All the talk is about the economy, the weather, elections, the 49ers, freeways, occupiers and gang bangers. Mere distractions. Down in Mexico, they’ve started the doomsday countdown to next December 21st. Didn’t we just go through this with that kooky preacher up in Oakland? When his absolute lock, Bible-based predictions didn’t happen, he had to scratch his head and solemnly declare that he would be getting back to us. I wonder if he’s not down in Mexico, dancing around a fire in a feathered cape and working out the schedule with the neo Aztecs.

If you’re like (as old as) me, you might remember dozens of doomsday predictions. They’ve all suffered the blindingly ignominious fate of sunrise the next day. People hiding in caves, collecting in communes, or just tripping on too much peyote. There have been thousands of predictions about the clock running out since, well, the beginning of time. In the West, nearly all of them have carried the solemn imprimatur of a literal, albeit freewheeling, interpretation of the Bible. Looking back, it’s safe to say that none of those learned exegetes knew what they were talking about.

Then there are the legions of mystics, psychics, numerologists, astrologers and lesser prophets who’ve predicted the day we can all let our Californian subscriptions lapse. As sure as the sun rises in the East, the sun always rose in the East the very next day.

Just as an aside, I’ve often wondered exactly which time zone falls off the planet first. I mean, is it going to be GMT, EST, PST or Jerusalem Time? What if it’s Beijing Time? Maybe the exact time zone is the missing detail behind all the hang-ups. Then there are the Samoans. They decided that making time with the East was more profitable than with the West so they just hopped the International Date Line by skipping December 30th altogether. Now that’s creative time management. Too bad if it was your birthday. Talofa!

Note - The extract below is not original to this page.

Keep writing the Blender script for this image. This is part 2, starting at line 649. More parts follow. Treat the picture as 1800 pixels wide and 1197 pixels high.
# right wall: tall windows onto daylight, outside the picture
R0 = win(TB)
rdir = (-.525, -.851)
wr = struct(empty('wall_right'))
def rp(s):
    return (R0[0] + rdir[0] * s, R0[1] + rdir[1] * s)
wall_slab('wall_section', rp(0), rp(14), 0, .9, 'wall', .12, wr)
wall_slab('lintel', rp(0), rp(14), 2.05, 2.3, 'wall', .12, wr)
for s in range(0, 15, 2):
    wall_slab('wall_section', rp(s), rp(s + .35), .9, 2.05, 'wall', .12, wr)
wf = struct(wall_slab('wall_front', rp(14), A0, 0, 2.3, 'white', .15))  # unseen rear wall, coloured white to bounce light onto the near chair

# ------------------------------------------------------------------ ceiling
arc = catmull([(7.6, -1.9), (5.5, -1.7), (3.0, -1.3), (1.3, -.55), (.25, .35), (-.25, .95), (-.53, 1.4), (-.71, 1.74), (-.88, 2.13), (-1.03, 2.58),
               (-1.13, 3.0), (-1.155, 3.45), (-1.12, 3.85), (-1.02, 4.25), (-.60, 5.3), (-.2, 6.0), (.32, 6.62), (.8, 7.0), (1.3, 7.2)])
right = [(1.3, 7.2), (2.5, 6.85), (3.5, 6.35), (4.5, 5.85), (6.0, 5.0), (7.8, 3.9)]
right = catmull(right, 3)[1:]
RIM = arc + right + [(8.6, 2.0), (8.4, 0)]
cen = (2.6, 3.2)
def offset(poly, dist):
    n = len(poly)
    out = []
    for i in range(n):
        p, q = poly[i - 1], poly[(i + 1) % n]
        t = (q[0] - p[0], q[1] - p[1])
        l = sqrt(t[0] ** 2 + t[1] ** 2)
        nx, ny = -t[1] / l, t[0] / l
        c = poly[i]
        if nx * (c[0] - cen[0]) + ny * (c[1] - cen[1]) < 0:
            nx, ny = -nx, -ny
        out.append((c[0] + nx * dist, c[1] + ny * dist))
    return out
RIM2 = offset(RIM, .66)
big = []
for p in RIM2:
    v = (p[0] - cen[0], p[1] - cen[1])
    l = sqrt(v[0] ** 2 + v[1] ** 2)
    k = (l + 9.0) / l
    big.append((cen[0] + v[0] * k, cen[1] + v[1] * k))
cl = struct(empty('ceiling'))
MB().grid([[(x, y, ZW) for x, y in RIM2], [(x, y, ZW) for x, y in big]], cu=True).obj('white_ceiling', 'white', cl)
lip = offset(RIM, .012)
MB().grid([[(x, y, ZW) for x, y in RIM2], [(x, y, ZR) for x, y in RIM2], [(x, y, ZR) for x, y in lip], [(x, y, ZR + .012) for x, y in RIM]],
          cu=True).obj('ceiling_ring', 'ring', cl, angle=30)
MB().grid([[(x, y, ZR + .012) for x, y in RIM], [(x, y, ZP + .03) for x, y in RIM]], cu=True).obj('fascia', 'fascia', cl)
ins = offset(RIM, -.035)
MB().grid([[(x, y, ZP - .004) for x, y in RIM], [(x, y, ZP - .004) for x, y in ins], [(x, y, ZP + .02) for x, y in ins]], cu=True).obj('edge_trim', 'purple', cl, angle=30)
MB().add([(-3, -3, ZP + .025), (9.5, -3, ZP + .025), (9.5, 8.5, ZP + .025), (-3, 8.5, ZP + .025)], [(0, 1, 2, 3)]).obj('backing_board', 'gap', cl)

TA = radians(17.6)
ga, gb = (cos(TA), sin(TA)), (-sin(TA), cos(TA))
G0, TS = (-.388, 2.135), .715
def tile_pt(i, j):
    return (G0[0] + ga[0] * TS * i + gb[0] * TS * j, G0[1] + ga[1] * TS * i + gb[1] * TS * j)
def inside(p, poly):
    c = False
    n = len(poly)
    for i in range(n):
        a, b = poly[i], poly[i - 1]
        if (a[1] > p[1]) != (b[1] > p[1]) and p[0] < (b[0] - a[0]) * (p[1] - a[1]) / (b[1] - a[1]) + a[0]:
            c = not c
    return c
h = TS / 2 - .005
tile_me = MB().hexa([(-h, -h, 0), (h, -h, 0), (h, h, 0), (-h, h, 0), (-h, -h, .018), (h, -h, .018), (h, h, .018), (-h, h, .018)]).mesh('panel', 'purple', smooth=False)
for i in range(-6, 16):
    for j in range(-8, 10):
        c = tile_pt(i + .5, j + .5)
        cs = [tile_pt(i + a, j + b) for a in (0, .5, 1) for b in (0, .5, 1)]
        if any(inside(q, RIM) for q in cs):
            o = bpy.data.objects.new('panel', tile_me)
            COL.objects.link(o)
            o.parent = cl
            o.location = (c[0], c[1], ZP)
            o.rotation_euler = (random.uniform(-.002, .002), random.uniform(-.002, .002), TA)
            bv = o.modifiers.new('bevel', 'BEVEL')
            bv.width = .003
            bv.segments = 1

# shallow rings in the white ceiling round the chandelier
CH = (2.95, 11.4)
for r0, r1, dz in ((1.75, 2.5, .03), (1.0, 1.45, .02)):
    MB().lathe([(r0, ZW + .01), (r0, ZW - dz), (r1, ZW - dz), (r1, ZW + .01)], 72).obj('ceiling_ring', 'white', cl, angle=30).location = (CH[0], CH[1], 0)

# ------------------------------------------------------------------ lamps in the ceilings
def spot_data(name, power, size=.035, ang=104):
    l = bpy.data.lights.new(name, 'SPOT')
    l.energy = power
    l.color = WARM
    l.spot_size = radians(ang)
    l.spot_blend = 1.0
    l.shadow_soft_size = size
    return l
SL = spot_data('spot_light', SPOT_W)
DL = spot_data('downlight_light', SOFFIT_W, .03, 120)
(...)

But I digress. The Mayan, or Aztec, Calendar strikes zero just in time for next Christmas. So far as we know, the Mayans weren’t constrained by anything in the Bible, so it’ll give us a great chance to see if they knew any more about the passage of time than the learned Doctors of Divinity, Nostradamus, the Chinese or that guy who used to sit on the flagpole atop the El Rancho Drive-In in San Jose.

There is a problem, however. The Mayans told us to clock out on December 21st with a backup of the 23rd, just in case. And “just in case” is huge, because if all of a sudden the sun comes up on December 24th, it’ll be Doomsday alright. We’ll all have to remember the Christmas list we never made and beat it down to Northridge like there’s no tomorrow.

On the bright side, we could ignore all the stupid laws that will certainly kick in next January. As of this month, for example, I can’t wear my pistols in public, my grandkids have to care about which gay person did what, hypodermic needles and illegals aren’t illegal, but plastic bags and shark fins are, kids don’t need parents, you can’t give prisoners cell phones and labor unions are untouchable. There’s even a thing about mixing caffeine and alcohol (but I thought you took strong coffee for a hangover). Some pot is illegal, but most of it isn’t. Evil employers have to provide paid maternity leave (so why hire young women?). But if 2013 never happens it won’t matter what they come up with.

On second thought, maybe the Apocalypse already snuck up on us and nobody noticed.